Faith Angle Miami brings together 16-18 leading US journalists for engaging discussions led by 4-6 premier scholars on critical issues to help bridge the gap between religion and journalism.
Mustafa Akyol is a senior fellow at the Cato Institute’s Center for Global Liberty and Prosperity, where he focuses on the intersection of public policy, Islam, and modernity. Since 2013, he has also been a frequent opinion writer for The New York Times, covering politics and religion in the Muslim world. He is the author of Reopening Muslim Minds: A Return to Reason, Freedom, and Tolerance (2021), Why, As A Muslim, I Defend Liberty (2021), The Islamic Jesus: How the King of the Jews Became a Prophet of the Muslims (2017), and Islam without Extremes: A Muslim Case for Liberty (2011).
“The Thinking Muslim,” a popular podcast, defined Akyol as “probably the most notable Muslim modernist and reformer.”
Researcher and pollster Dalia Mogahed is an author, advisor and consultant who studies Muslim communities. As director of research at the Institute for Social Policy and Understanding, Dalia Mogahed keeps her finger on the pulse of the Muslim world. She served on Obama’s Advisory Council on Faith-Based and Neighborhood Partnerships in 2009, advising the president on how faith-based organizations can help government solve persistent social problems. Mogahed is a former director of the Gallup Center for Muslim Studies, where her surveys of Muslim opinion skewered myths and stereotypes while illuminating the varied attitudes of Muslims toward politics, religion, and gender issues. Her 2008 book with John Esposito, Who Speaks for Islam? What a Billion Muslims Really Think, outlines these surprising findings.
Philip S. Gorski (Ph.D. University of California, Berkeley 1996) is a comparative-historical sociologist with strong interests in theory and methods and in modern and early modern Europe. His empirical work focuses on topics such as state-formation, nationalism, revolution, economic development and secularization with particular attention to the interaction of religion and politics. Other current interests include the philosophy and methodology of the social sciences and the nature and role of rationality in social life. Among his recent publications are The Disciplinary Revolution: Calvinism and the Growth of State Power in Early Modern Europe (Chicago, 2003); Max Weber’s Economy and Society: A Critical Companion (Stanford, 2004); “The Poverty of Deductivism: A Constructive Realist Model of Sociological Explanation,” Sociological Methodology, 2004; American Covenant: A History of Civil Religion from the Puritans to the Present (Princeton University Press, 2017); and The Flag and the Cross: White Christian Nationalism and the Threat to American Democracy (Oxford University Press, 2022), which he co-authored with Samuel Perry.

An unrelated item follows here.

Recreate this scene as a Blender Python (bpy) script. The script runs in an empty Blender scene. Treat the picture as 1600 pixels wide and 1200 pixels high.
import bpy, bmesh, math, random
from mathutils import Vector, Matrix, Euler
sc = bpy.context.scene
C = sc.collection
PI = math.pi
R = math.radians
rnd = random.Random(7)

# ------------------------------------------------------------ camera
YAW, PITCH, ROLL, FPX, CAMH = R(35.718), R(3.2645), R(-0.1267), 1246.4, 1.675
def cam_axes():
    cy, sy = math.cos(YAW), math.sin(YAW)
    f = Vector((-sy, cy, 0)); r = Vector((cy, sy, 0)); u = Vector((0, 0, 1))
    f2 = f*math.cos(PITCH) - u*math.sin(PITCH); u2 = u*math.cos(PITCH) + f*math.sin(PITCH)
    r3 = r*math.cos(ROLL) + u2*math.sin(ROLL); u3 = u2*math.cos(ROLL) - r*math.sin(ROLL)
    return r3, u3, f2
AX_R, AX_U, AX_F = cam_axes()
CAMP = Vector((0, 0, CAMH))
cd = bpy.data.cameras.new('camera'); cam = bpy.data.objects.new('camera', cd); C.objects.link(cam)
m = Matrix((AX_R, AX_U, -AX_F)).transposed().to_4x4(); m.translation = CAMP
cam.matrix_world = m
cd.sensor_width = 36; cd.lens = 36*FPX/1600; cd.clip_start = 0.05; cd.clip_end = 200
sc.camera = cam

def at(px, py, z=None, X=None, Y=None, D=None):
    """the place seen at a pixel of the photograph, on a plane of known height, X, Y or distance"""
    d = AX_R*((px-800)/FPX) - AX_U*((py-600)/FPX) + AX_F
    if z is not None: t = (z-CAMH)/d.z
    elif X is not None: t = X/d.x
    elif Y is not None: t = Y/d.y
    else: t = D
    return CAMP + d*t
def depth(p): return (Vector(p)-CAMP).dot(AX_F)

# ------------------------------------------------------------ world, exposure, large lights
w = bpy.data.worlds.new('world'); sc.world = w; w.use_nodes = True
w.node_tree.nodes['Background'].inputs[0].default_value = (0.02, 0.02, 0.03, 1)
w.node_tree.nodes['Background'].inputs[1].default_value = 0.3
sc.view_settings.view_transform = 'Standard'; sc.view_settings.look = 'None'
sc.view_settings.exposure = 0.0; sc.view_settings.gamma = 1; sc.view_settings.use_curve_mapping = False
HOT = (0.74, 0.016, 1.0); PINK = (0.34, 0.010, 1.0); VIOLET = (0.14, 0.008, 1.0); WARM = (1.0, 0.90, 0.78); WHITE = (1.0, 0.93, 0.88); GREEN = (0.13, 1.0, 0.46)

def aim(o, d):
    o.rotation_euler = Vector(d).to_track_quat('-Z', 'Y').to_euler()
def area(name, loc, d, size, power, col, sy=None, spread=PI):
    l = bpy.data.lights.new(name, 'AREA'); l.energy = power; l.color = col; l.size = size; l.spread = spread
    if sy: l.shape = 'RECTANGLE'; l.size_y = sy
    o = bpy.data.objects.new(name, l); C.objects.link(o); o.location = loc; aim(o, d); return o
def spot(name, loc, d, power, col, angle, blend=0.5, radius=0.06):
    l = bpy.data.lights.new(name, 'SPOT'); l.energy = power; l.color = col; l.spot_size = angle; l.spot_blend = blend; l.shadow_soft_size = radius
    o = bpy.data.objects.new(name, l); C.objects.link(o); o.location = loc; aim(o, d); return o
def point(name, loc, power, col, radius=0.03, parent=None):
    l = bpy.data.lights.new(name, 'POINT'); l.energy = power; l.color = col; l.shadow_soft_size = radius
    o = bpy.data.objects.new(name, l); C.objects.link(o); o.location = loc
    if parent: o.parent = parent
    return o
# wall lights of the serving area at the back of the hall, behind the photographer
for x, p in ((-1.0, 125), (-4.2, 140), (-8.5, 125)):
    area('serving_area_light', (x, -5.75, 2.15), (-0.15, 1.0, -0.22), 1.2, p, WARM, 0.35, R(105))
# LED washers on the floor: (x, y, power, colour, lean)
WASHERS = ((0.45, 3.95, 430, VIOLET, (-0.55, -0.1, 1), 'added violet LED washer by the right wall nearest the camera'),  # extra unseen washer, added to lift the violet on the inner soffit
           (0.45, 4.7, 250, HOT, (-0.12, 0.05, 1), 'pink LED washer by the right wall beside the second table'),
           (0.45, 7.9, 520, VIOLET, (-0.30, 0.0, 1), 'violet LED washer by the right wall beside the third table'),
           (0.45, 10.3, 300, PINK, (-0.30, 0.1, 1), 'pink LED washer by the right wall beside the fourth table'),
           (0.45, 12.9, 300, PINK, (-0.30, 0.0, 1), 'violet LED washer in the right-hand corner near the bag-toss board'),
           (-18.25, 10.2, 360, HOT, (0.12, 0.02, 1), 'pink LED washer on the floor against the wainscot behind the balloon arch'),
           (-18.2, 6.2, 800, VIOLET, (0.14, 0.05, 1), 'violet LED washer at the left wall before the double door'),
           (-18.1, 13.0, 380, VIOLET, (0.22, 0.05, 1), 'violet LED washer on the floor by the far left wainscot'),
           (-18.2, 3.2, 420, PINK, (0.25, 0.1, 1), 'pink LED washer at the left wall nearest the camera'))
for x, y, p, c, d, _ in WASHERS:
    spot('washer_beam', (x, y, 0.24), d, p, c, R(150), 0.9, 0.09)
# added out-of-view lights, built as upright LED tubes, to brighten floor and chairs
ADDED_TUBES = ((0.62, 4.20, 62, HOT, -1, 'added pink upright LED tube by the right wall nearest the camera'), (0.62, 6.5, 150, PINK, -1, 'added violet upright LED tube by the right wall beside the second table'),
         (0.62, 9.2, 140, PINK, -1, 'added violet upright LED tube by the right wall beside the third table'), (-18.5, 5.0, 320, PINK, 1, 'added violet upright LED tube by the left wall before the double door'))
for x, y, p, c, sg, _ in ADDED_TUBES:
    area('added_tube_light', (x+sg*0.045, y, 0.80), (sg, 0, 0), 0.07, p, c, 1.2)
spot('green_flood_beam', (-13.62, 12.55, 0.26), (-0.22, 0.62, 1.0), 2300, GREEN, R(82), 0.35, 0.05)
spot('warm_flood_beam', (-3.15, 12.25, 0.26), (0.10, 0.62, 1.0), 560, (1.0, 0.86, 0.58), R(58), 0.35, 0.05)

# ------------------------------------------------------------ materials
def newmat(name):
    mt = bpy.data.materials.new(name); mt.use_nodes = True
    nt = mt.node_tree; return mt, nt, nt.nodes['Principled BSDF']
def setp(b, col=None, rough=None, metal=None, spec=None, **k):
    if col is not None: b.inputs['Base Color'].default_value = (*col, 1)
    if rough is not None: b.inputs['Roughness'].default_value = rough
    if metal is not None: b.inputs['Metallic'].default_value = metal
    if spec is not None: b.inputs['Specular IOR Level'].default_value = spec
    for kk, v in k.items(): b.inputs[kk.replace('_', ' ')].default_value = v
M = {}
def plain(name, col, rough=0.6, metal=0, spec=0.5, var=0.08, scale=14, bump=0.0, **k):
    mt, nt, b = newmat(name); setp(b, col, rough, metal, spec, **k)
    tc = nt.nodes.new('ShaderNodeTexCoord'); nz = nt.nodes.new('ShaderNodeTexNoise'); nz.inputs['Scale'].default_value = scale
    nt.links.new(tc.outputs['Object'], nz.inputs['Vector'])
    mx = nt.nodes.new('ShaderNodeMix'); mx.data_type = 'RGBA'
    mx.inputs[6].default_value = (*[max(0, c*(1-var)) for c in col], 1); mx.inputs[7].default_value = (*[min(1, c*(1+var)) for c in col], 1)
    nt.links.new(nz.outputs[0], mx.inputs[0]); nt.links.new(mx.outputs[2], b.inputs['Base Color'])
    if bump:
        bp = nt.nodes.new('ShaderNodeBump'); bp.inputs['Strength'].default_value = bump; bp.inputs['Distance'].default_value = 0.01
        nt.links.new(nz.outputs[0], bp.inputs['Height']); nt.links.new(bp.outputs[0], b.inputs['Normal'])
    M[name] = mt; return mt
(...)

Philip Gorski is Co-Director (with Julia Adams) of Yale’s Center for Comparative Research (CCR), and co-runs the Religion and Politics Colloquium at the Yale MacMillan Center.
Author of the New York Times bestseller The Color of Compromise, president and cofounder of The Witness: A Black Christian Collective, and cohost of the podcast Pass the Mic, Jemar Tisby studies race, religion, and social movements in the 20th century. His dissertation, “Soul Liberation: Black Christian Intellectual Engagement with Black Power,” offers a comparative intellectual history of Christianity and the Black Power movement.
Tisby’s scholarship and social justice work have positioned him as a public-facing historian providing expert commentary on numerous TV news outlets such as CNN, NPR, and MSNBC in addition to academic conference presentations and keynote addresses at Notre Dame, Baylor, and Washington University in St. Louis. His second book, How to Fight Racism: Courageous Christianity and the Journey Toward Racial Justice, was released in January 2021.
Philip Yancey is the author of twenty-five books, including The Jesus I Never Knew, What’s So Amazing About Grace?, and Soul Survivor: How Thirteen Unlikely Mentors Helped My Faith Survive the Church. Yancey’s books have garnered thirteen Gold Medallion Book Awards from Christian publishers and booksellers. He currently has more than seventeen million books in print and has been published in over fifty languages worldwide. Yancey worked as a journalist in Chicago for some twenty years, editing the youth magazine Campus Life while also writing for a wide variety of publications including The New York Times, The Atlantic, and Christianity Today. In 1992, he and his wife, Janet, moved to the foothills of Colorado, where they live now.
Peter Wehner is a contributing writer at The Atlantic and the author of The Death of Politics: How to Heal Our Frayed Republic After Trump. His other books include City of Man: Religion and Politics in a New Era, which he co-wrote with Michael J. Gerson, and Wealth and Justice: The Morality of Democratic Capitalism. He was formerly a speechwriter for George W. Bush and a senior fellow at the Ethics and Public Policy Center, and currently serves as a senior fellow at the Trinity Forum. Wehner is a contributing opinion writer for The New York Times, and his work also appears in publications including The Wall Street Journal, The Washington Post, and National Affairs.